Ohne einen massiven Hochlauf ist der Wohnraumengpass laut Experten nicht zu bewältigen. Und nicht nur das Ziel, bezahlbare Wohnungen zu schaffen, steht infrage. Auch die Vorgaben zum Klimaschutz halten einem Praxischeck kaum Stand. Bis 2030 soll bereits jede zweite Immobilie klimaneutral sein. „Dafür müssten jedes Jahr doppelt so viele Gebäude saniert werden wie zuletzt“, sagt Bausparkassenchef Klein.
„Um die Häuser in Deutschland klimaneutral zu machen, müssten wir laut einer Studie etwa 2500 Gebäude am Tag sanieren“, sagt auf Anfrage Joachim Krimmer, Präsident der Handwerkskammer Ulm. „Dazu braucht es die Hände unserer qualifizierten Handwerkerinnen und Handwerker. Es braucht aber auch einen verlässlichen Kurs der Politik.“Ständige Änderungen würden Kunden verunsichern. Auch die Handwerksbetriebe bräuchten verlässliche Rahmenbedingungen und realistische Vorgaben. „Die Realität sieht derzeit leider anders aus“, kritisiert Krimmer.

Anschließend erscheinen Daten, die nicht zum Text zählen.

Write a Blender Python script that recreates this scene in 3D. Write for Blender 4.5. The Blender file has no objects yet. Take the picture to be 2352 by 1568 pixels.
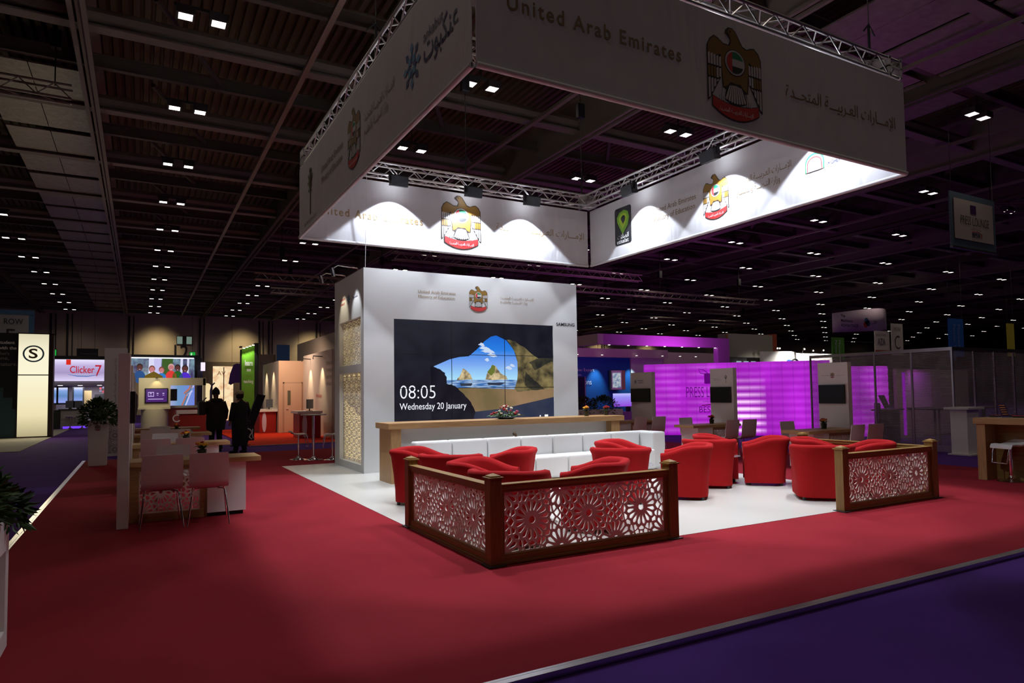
import bpy, bmesh, math, random
from mathutils import Matrix, Vector, Euler
PI = math.pi
random.seed(7)
SC = bpy.context.scene
COL = SC.collection
# ------------------------------------------------------------------ camera
F_PX, YAW, PITCH, ROLL, SHIFT = 1531.1, math.radians(29.185), math.radians(2.7585), math.radians(-.7683), 44.57
cy, sy = math.cos(YAW), math.sin(YAW)
cp, sp = math.cos(PITCH), math.sin(PITCH)
cr, sr = math.cos(ROLL), math.sin(ROLL)
Fv = Vector((sy*cp, cy*cp, sp)); U2 = Vector((-sy*sp, -cy*sp, cp)); Rv = Vector((cy, -sy, 0))
R3 = Rv*cr + U2*sr; U3 = Rv*-sr + U2*cr
cam = bpy.data.cameras.new('camera'); cam_o = bpy.data.objects.new('camera', cam); COL.objects.link(cam_o)
M = Matrix.Identity(4)
for i in range(3):
    M[i][0] = R3[i]; M[i][1] = U3[i]; M[i][2] = -Fv[i]
M[0][3], M[1][3], M[2][3] = 0, 0, 1.52
cam_o.matrix_world = M
cam.sensor_width = 36; cam.lens = F_PX*36/2352; cam.shift_y = SHIFT/2352; cam.clip_end = 400; cam.clip_start = .05
SC.camera = cam_o
# ------------------------------------------------------------------ world, exposure
w = bpy.data.worlds.new('hall_dark'); SC.world = w; w.use_nodes = True
w.node_tree.nodes['Background'].inputs[0].default_value = (.5, .38, .34, 1)
w.node_tree.nodes['Background'].inputs[1].default_value = .004
SC.view_settings.view_transform = 'Standard'; SC.view_settings.look = 'None'
SC.view_settings.exposure = 0; SC.view_settings.gamma = 1
SC.cycles.max_bounces = 6; SC.cycles.diffuse_bounces = 4; SC.cycles.glossy_bounces = 3
SC.cycles.transmission_bounces = 4; SC.cycles.transparent_max_bounces = 8
SC.cycles.caustics_reflective = False; SC.cycles.caustics_refractive = False
SC.cycles.adaptive_threshold = .02; SC.cycles.sample_clamp_indirect = 4; SC.cycles.use_denoising = True
# ------------------------------------------------------------------ lamps of the place
FLOOD_W, DOWN_W, HALL_W = 225, 190, 42
def lamp(kind, loc, power, color, target=None, size=.2, cone=60, blend=.3, name='lamp_light'):
    l = bpy.data.lights.new(name, kind); l.energy = power; l.color = color
    if kind == 'AREA': l.size = size
    else: l.shadow_soft_size = size
    if kind == 'SPOT': l.spot_size = math.radians(cone); l.spot_blend = blend
    o = bpy.data.objects.new(name, l); COL.objects.link(o); o.location = loc
    if target is not None:
        o.rotation_euler = (Vector(target)-Vector(loc)).to_track_quat('-Z', 'Y').to_euler()
    return o
HX = [-5.2, 1.0, 7.2, 13.6, 20.2, 26.4, 32.5, 39.1] + [45.9 + 6.75*k for k in range(11)]
HY = [-4.75 + 4.75*k for k in range(16)]
for x in HX:
    for y in HY:
        if -6 < x < 62 and not (x < 10 and y < -1):
            lamp('SPOT', (x, y, 8.85), HALL_W, (1, .86, .74), (x, y, 0), size=.25, cone=150, blend=.6)
# (the twelve floods on the banner truss are placed with their housings below)

# ------------------------------------------------------------------ materials
def lin(c):
    c = c/255
    return c/12.92 if c <= .04045 else ((c+.055)/1.055)**2.4
def rgb(r, g, b): return (lin(r), lin(g), lin(b), 1)
MATS = {}
def mat(name, col=None, rough=.6, metal=0, emit=None, es=0, noise=0, nscale=20, bump=0, bscale=60, spec=.5, alpha=1, light=False, coat=0):
    if name in MATS: return MATS[name]
    m = bpy.data.materials.new(name); m.use_nodes = True
    nt = m.node_tree; b = nt.nodes['Principled BSDF']
    b.inputs['Base Color'].default_value = col or (0, 0, 0, 1)
    b.inputs['Roughness'].default_value = rough; b.inputs['Metallic'].default_value = metal
    b.inputs['Specular IOR Level'].default_value = spec
    b.inputs['Coat Weight'].default_value = coat
    if emit:
        b.inputs['Emission Color'].default_value = emit; b.inputs['Emission Strength'].default_value = es
        if not light: m.cycles.emission_sampling = 'NONE'
    if alpha < 1: b.inputs['Alpha'].default_value = alpha
    if noise or bump:
        tc = nt.nodes.new('ShaderNodeTexCoord')
        n = nt.nodes.new('ShaderNodeTexNoise'); n.inputs['Scale'].default_value = nscale if noise else bscale
        n.inputs['Detail'].default_value = 3
        nt.links.new(tc.outputs['Object'], n.inputs['Vector'])
        if noise:
            r = nt.nodes.new('ShaderNodeMapRange'); r.inputs[3].default_value = 1-noise; r.inputs[4].default_value = 1+noise
            mx = nt.nodes.new('ShaderNodeVectorMath'); mx.operation = 'SCALE'
            mx.inputs[0].default_value = (col or (0, 0, 0, 1))[:3]
            nt.links.new(n.outputs['Fac'], r.inputs[0]); nt.links.new(r.outputs[0], mx.inputs['Scale'])
            nt.links.new(mx.outputs[0], b.inputs['Base Color'])
        if bump:
            n2 = n
            if noise:
                n2 = nt.nodes.new('ShaderNodeTexNoise'); n2.inputs['Scale'].default_value = bscale; n2.inputs['Detail'].default_value = 3
                nt.links.new(tc.outputs['Object'], n2.inputs['Vector'])
            bp = nt.nodes.new('ShaderNodeBump'); bp.inputs['Strength'].default_value = bump; bp.inputs['Distance'].default_value = .01
            nt.links.new(n2.outputs['Fac'], bp.inputs['Height']); nt.links.new(bp.outputs[0], b.inputs['Normal'])
    MATS[name] = m
    return m
def wood(name, c1, c2, axis='x', scale=6):
    m = mat(name, c1, .45)
    nt = m.node_tree; b = nt.nodes['Principled BSDF']
    tc = nt.nodes.new('ShaderNodeTexCoord'); mp = nt.nodes.new('ShaderNodeMapping')
    s = {'x': (.6, 14, 14), 'z': (14, 14, .6), 'y': (14, .6, 14)}[axis]
    mp.inputs['Scale'].default_value = s
    n = nt.nodes.new('ShaderNodeTexNoise'); n.inputs['Scale'].default_value = scale; n.inputs['Detail'].default_value = 4
    r = nt.nodes.new('ShaderNodeValToRGB'); r.color_ramp.elements[0].position = .35; r.color_ramp.elements[1].position = .68
    r.color_ramp.elements[0].color = c1; r.color_ramp.elements[1].color = c2
    nt.links.new(tc.outputs['Object'], mp.inputs[0]); nt.links.new(mp.outputs[0], n.inputs['Vector'])
    nt.links.new(n.outputs['Fac'], r.inputs[0]); nt.links.new(r.outputs[0], b.inputs['Base Color'])
    return m
def carpet(name, col, seam=None):
    m = mat(name, col, .95, spec=.1)
    nt = m.node_tree; b = nt.nodes['Principled BSDF']
    tc = nt.nodes.new('ShaderNodeTexCoord')
    n = nt.nodes.new('ShaderNodeTexNoise'); n.inputs['Scale'].default_value = 1.3; n.inputs['Detail'].default_value = 6
    n2 = nt.nodes.new('ShaderNodeTexNoise'); n2.inputs['Scale'].default_value = 220; n2.inputs['Detail'].default_value = 2
    a = nt.nodes.new('ShaderNodeMath'); a.operation = 'ADD'
    r = nt.nodes.new('ShaderNodeMapRange'); r.inputs[1].default_value = .6; r.inputs[2].default_value = 1.4; r.inputs[3].default_value = .82; r.inputs[4].default_value = 1.18
    v = nt.nodes.new('ShaderNodeVectorMath'); v.operation = 'SCALE'; v.inputs[0].default_value = col[:3]
    for k in (n, n2): nt.links.new(tc.outputs['Object'], k.inputs['Vector'])
    nt.links.new(n.outputs['Fac'], a.inputs[0]); nt.links.new(n2.outputs['Fac'], a.inputs[1]); nt.links.new(a.outputs[0], r.inputs[0])
    nt.links.new(r.outputs[0], v.inputs['Scale']); nt.links.new(v.outputs[0], b.inputs['Base Color'])
    bp = nt.nodes.new('ShaderNodeBump'); bp.inputs['Strength'].default_value = .5; bp.inputs['Distance'].default_value = .004
    nt.links.new(n2.outputs['Fac'], bp.inputs['Height']); nt.links.new(bp.outputs[0], b.inputs['Normal'])
    return m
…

Nicht nur der Traum vom Eigenheim sei angesichts der Preise in weite Ferne gerückt. Auch viele Sanierungen würden jetzt auf Eis gelegt, weil sie für viele finanziell nicht machbar seien. „Wichtig ist auch, dass Sanierungskonzepte nicht zu ambitioniert sind oder sie zu viel bürokratischen Aufwand für Bauherren und Handwerksbetriebe mit sich bringen“, sagt Krimmer, der einen Sanitär- und Heizungsbaubetrieb in Leutkirch führt.

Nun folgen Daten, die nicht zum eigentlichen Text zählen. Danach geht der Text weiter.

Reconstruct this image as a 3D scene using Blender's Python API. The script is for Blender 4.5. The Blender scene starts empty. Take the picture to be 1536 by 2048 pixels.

Matthias Bauer, verantwortlich für Bauen, Wohnen und Energie bei der Verbraucherzentrale BadenWürttemberg, verzeichnet etwa doppelt so viele Anfragen zu Sanierungen als noch vor einem Jahr. Wer eine Wärmepumpe oder eine Photovoltaikanlage bestellt, brauche neben dem nötigen Kleingeld auch „Geduld und starke Nerven“.
„Wir müssten 2500 Gebäude am Tag sanieren.“Handwerkspräsident Joachim Krimmer zu den Klimaschutzzielen der Bundesregierung.